In full and without alteration, give the listing again.

Stored data -
++++++++

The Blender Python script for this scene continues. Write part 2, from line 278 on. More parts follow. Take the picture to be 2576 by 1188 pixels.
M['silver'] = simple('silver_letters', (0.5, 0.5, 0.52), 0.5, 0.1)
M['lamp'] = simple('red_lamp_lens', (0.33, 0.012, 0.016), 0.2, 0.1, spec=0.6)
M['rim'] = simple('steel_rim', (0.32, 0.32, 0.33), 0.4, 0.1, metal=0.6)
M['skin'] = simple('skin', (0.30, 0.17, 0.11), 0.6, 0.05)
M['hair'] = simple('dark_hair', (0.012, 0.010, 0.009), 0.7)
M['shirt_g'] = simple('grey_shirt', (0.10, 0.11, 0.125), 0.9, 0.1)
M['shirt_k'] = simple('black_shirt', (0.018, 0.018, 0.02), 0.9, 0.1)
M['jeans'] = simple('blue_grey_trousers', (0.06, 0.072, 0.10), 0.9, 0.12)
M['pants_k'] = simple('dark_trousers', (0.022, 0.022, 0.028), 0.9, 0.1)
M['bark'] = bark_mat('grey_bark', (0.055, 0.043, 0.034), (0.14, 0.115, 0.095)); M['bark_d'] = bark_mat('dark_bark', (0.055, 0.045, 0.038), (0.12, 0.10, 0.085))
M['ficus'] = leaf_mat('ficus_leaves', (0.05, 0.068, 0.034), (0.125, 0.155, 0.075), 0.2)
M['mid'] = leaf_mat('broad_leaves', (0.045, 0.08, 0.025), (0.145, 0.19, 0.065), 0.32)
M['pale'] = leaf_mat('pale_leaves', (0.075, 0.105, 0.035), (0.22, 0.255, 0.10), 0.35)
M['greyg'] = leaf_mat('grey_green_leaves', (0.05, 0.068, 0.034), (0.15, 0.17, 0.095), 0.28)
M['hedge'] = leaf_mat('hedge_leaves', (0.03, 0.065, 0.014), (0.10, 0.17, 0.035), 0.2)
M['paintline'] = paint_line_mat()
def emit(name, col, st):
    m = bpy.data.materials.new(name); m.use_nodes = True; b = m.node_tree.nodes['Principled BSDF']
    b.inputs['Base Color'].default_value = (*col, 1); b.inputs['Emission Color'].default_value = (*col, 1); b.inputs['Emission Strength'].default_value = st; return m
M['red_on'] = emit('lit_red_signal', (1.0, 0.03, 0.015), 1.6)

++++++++

Problem solution -
The Blender Python script for this scene continues. Write part 2, from line 278 on. More parts follow. Take the picture to be 2576 by 1188 pixels.
M['silver'] = simple('silver_letters', (0.5, 0.5, 0.52), 0.5, 0.1)
M['lamp'] = simple('red_lamp_lens', (0.33, 0.012, 0.016), 0.2, 0.1, spec=0.6)
M['rim'] = simple('steel_rim', (0.32, 0.32, 0.33), 0.4, 0.1, metal=0.6)
M['skin'] = simple('skin', (0.30, 0.17, 0.11), 0.6, 0.05)
M['hair'] = simple('dark_hair', (0.012, 0.010, 0.009), 0.7)
M['shirt_g'] = simple('grey_shirt', (0.10, 0.11, 0.125), 0.9, 0.1)
M['shirt_k'] = simple('black_shirt', (0.018, 0.018, 0.02), 0.9, 0.1)
M['jeans'] = simple('blue_grey_trousers', (0.06, 0.072, 0.10), 0.9, 0.12)
M['pants_k'] = simple('dark_trousers', (0.022, 0.022, 0.028), 0.9, 0.1)
M['bark'] = bark_mat('grey_bark', (0.055, 0.043, 0.034), (0.14, 0.115, 0.095)); M['bark_d'] = bark_mat('dark_bark', (0.055, 0.045, 0.038), (0.12, 0.10, 0.085))
M['ficus'] = leaf_mat('ficus_leaves', (0.05, 0.068, 0.034), (0.125, 0.155, 0.075), 0.2)
M['mid'] = leaf_mat('broad_leaves', (0.045, 0.08, 0.025), (0.145, 0.19, 0.065), 0.32)
M['pale'] = leaf_mat('pale_leaves', (0.075, 0.105, 0.035), (0.22, 0.255, 0.10), 0.35)
M['greyg'] = leaf_mat('grey_green_leaves', (0.05, 0.068, 0.034), (0.15, 0.17, 0.095), 0.28)
M['hedge'] = leaf_mat('hedge_leaves', (0.03, 0.065, 0.014), (0.10, 0.17, 0.035), 0.2)
M['paintline'] = paint_line_mat()
def emit(name, col, st):
    m = bpy.data.materials.new(name); m.use_nodes = True; b = m.node_tree.nodes['Principled BSDF']
    b.inputs['Base Color'].default_value = (*col, 1); b.inputs['Emission Color'].default_value = (*col, 1); b.inputs['Emission Strength'].default_value = st; return m
M['red_on'] = emit('lit_red_signal', (1.0, 0.03, 0.015), 1.6)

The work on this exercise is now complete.